Welcome to a new Sitcom Tuesday! Malcolm In The Middle will commence next week, so for one more time in August, I’m excited to set the figurative table by resurrecting an entry from this blog’s decade-long run. Here’s how it works: I’ll provide a link to a piece that I first published many seasons back, and then I’ll offer a bit of updated commentary. But, as I always caution, please be gentle; this early article is from a long time ago, and my standards have changed as I’ve changed — I’ve improved as a thinker, a communicator, and a television-watcher.

So, let’s revisit… The Ten Best FRASIER Episodes of Season Eleven: https://jacksonupperco.com/2018/03/13/the-ten-best-frasier-episodes-of-season-eleven/

Frasier is probably the best sitcom of the 1990s, simply for the fact that, despite a few ebbs and flows, it’s reliably gem-filled and mostly excellent throughout its first seven seasons — that’s 1993-1994 through 1999-2000. It’s also never less than the second-best sitcom on the air. The problem is, as the show enters the 2000s, it not only becomes not great, but I think it becomes actively mediocre as well — in the sense that it’s no longer an easy candidate for even annual Top Five lists… well, until its final season, 2003-2004, when it once again emerges as a bit of a contender. What changes? Well, in addition to the knowledge that the series would finally be ending, which allows for closure-seeking stories that have a deliberately enhanced relevance and weight for character, two of the show’s best scribes returned for the first time since 2000 — Christopher Lloyd, who really captures Frasier Crane’s voice and restores for the series its tonal identity (which stems from its lead), and Joe Keenan, who knows how to project this character-rooted ethos through a specific and popular brand of comic storytelling: farce.

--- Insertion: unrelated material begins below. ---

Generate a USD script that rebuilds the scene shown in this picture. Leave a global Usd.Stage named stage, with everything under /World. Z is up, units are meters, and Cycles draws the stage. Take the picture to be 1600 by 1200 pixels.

Accordingly, Season Eleven goes back to offering classic episodes on a more regular basis (the previous three years had very few, mind you), and even though the show is basically broader and less fresh than it was in the 1990s, it’s again honoring its core character and reflecting his depiction in every part of its weekly functioning — thereby flattering the series in a way that had long been missing. Many of the writers here would eventually go on to Modern Family, a laugh-laden show with well-drawn regulars — but not to the extent of Frasier; it’s still rare to see a show as steeped in the sensibility of its central characterization. OhBecker tried to a degree (it just didn’t have any other well-defined leads to support it), and I suppose the 2010s have seen the emergence of more personal and autobiographical half hours — like Louie, for one — but they’re intentionally not as funny, forsaking an important tenet of the genre (the thing that makes it a unique art)In this regard, Frasier remains a high-water mark for comedic character writing on the sitcom. Few shows before or since are as brilliant, in the 1990s, 2000s, or any era. (Let’s hope the forthcoming “revival” is able to maintain and not harm its wonderful reputation!)